>>

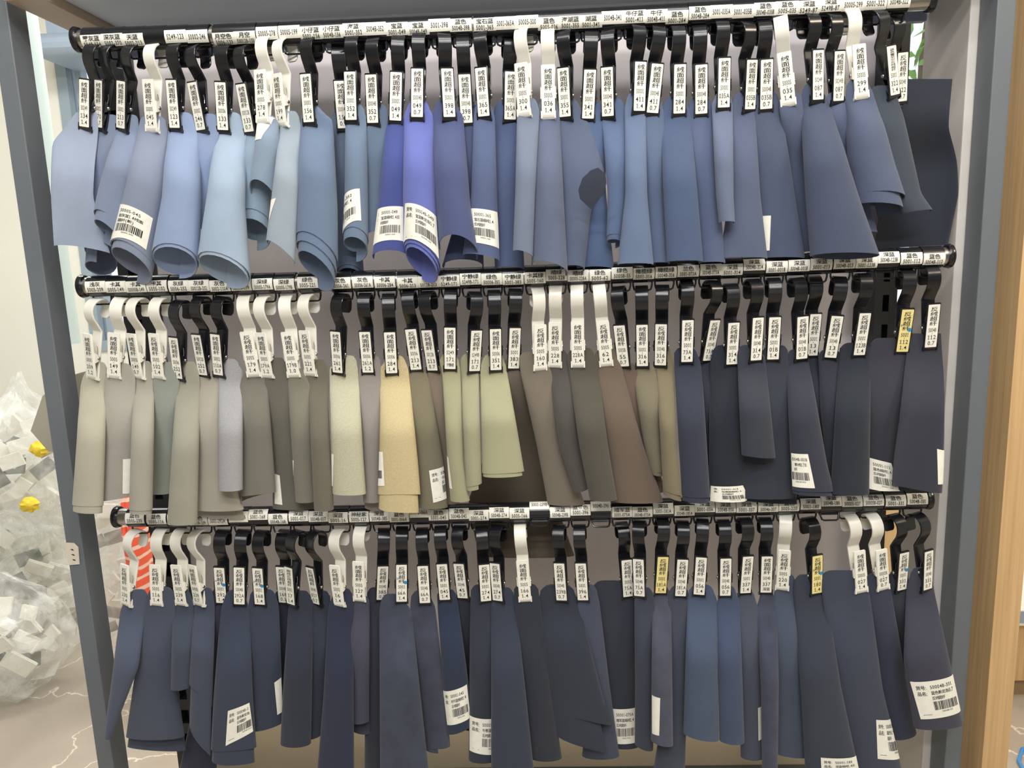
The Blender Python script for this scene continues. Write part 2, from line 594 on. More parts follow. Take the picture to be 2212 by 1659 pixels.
class Sheet:
    def __init__(self, kind, lvl, rows, yjaw, ex, row, ytag=None):
        self.kind, self.ex, self.yj = kind, ex, yjaw
        self.lv = LVL[int(lvl)] + (lvl - int(lvl)) * 0.018
        r = np.array(rows, float)
        ys = np.linspace(r[0, 0], r[-1, 0], 160)
        self.y0, self.y1 = r[0, 0], r[-1, 0]
        k = 9
        ker = np.hanning(2 * k + 3)[1:-1]
        ker /= ker.sum()

        def sm(c):
            v = np.interp(ys, r[:, 0], c)
            vp = np.concatenate([2 * v[0] - v[k:0:-1], v, 2 * v[-1] - v[-2:-k - 2:-1]])
            return np.convolve(vp, ker, 'valid')
        self.ys, self.xl, self.xr = ys, sm(r[:, 1]), sm(r[:, 2])
        big = row == 'top'
        self.v0 = 0.07 if ytag is None else min(0.3, max(0.05, (ytag + 14 - self.y0) / (self.y1 - self.y0)))
        self.turns = ex.get('turns', 1.0)
        xm = rows[-1][1]
        # swatches of the top rail swing towards the viewer at the bottom: the cut edge tilts
        self.tilt = ex.get('tilt', (1.05 if xm < 1000 else 0.55 if xm < 1330 else 0.25) if big else 0.0)
        hw1 = (rows[-1][2] - rows[-1][1]) * 0.5 * 0.00064
        if kind == 'roll':
            self.b = (min(0.021, hw1 * 0.8) if big else 0.0105)
            self.t0 = -1.75
            self.t1 = self.t0 + 2 * math.pi * self.turns if self.turns > 1.001 else 1.95
        elif kind == 'arc':
            self.b = 0.0095
            self.t0, self.t1 = -1.85, 1.85
        else:
            self.b = 0.0045
            self.t0, self.t1 = -1.45, 1.45

    def P(self, v, th):
        """surface point: v 0 top .. 1 bottom, th angle round the sheet (0 = facing front)"""
        v, th = np.broadcast_arrays(np.asarray(v, float), np.asarray(th, float))
        tau = (th - self.t0) / (2 * math.pi)
        shrink = 1 - 0.075 * np.maximum(0, tau - 0.45) if self.kind == 'roll' else np.ones_like(th)
        sx = np.sin(th)
        flare = sstep((v - self.v0 + 0.03) / 0.3)
        wid = self.y1 - self.y0
        extra = self.ex.get('slant', 0) * sx * v
        if self.kind == 'roll' and self.turns > 1.001:
            extra = extra + self.ex.get('drop', 0) * np.maximum(0, tau - 0.28) * v ** 2
        bb = self.b * (0.12 + 0.88 * flare)
        extra = extra + self.tilt * bb * (1 - np.cos(th)) * 1500 * v ** 2
        extra = extra + (0 if self.kind == 'flat' else 13) * np.abs(sx) ** 5 * (1 - sstep(v / 0.12))
        y = self.y0 + v * wid + extra
        vq = v
        xl = np.interp(self.y0 + vq * wid, self.ys, self.xl)
        xr = np.interp(self.y0 + vq * wid, self.ys, self.xr)
        hw = (xr - xl) / 2
        yc = self.yj + (self.lv - self.yj) * sstep((v - self.v0) / 0.4)
        if self.kind == 'roll':
            ctr = yc - 0.0098 * flare + bb
        else:
            ctr = yc + 0.0 * bb
        s2 = sx * shrink
        q = unproj((xl + xr) / 2 + hw * s2, y, ctr)
        w = np.zeros_like(th)
        if self.kind == 'flat':
            w = 0.003 * np.sin(th * 2.3 + v * 3) * flare
        q = q.copy()
        q[..., 1] += -bb * np.cos(th) * shrink + w
        return q

    def front(self, px, py, off):
        v = np.clip((py - self.y0) / (self.y1 - self.y0), 0.02, 1.0)
        for _ in range(3):
            xl = np.interp(self.y0 + v * (self.y1 - self.y0), self.ys, self.xl)
            xr = np.interp(self.y0 + v * (self.y1 - self.y0), self.ys, self.xr)
            s = np.clip((px - (xl + xr) / 2) / ((xr - xl) / 2), -0.985, 0.985)
            v = np.clip((py - self.y0) / (self.y1 - self.y0 + self.ex.get('slant', 0) * s), 0.02, 1.0)
        th = np.arcsin(s)
        e = 1e-3
        A = self.P(v, th + e) - self.P(v, th - e)
        B = self.P(v + e, th) - self.P(v - e, th)
        n = np.cross(A, B)
        n /= np.linalg.norm(n, axis=-1, keepdims=True) + 1e-12
        n = np.where(n[..., 1:2] > 0, -n, n)
        return self.P(v, th) + n * (THK / 2 + off)

    def mesh(self):
        nu = int(14 * max(1.0, self.turns) * (1.5 if self.kind == 'roll' else 1.2))
        vs = np.concatenate([np.linspace(0, 0.1, 5)[:-1], np.linspace(0.1, 0.45, 12)[:-1], np.linspace(0.45, 1, 14)])
        th = np.linspace(self.t0, self.t1, nu)
        V, T = np.meshgrid(vs, th, indexing='ij')
        P = self.P(V, T)
        A = np.gradient(P, axis=1)
        B = np.gradient(P, axis=0)
        n = np.cross(A, B)
        n /= np.linalg.norm(n, axis=-1, keepdims=True) + 1e-12
        mid = n[:, nu // 3 if self.kind == 'roll' and self.turns > 1.3 else nu // 2]
        if self.kind == 'roll' and self.turns > 1.001:
            j = int(round((0 - self.t0) / (self.t1 - self.t0) * (nu - 1)))
            mid = n[:, j]
        if mid[:, 1].mean() > 0:
            n = -n
        F, K = P + n * THK / 2, P - n * THK / 2
        mb = MB()
        a, b = P.shape[:2]
        mb.grid(F, 0, flip=True)
        mb.grid(K, 0)
        o1, o2 = 0, a * b
        idx = lambda i, j, s: s * a * b + i * b + j
        rim = []
        for j in range(b - 1):
            rim.append((idx(a - 1, j, 0), idx(a - 1, j, 1), idx(a - 1, j + 1, 1), idx(a - 1, j + 1, 0)))
            rim.append((idx(0, j, 0), idx(0, j + 1, 0), idx(0, j + 1, 1), idx(0, j, 1)))
        for i in range(a - 1):
            rim.append((idx(i, 0, 0), idx(i, 0, 1), idx(i + 1, 0, 1), idx(i + 1, 0, 0)))
            rim.append((idx(i, b - 1, 0), idx(i + 1, b - 1, 0), idx(i + 1, b - 1, 1), idx(i, b - 1, 1)))
        mb.f.extend(rim)
        mb.m.extend([0] * len(rim))
        return mb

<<

* What is asked: Pictures excluded, repeat exactly the lines from the top of the material through the line with "ker /= ker.sum()", including both of those lines.

* Answer in full:
The Blender Python script for this scene continues. Write part 2, from line 594 on. More parts follow. Take the picture to be 2212 by 1659 pixels.
class Sheet:
    def __init__(self, kind, lvl, rows, yjaw, ex, row, ytag=None):
        self.kind, self.ex, self.yj = kind, ex, yjaw
        self.lv = LVL[int(lvl)] + (lvl - int(lvl)) * 0.018
        r = np.array(rows, float)
        ys = np.linspace(r[0, 0], r[-1, 0], 160)
        self.y0, self.y1 = r[0, 0], r[-1, 0]
        k = 9
        ker = np.hanning(2 * k + 3)[1:-1]
        ker /= ker.sum()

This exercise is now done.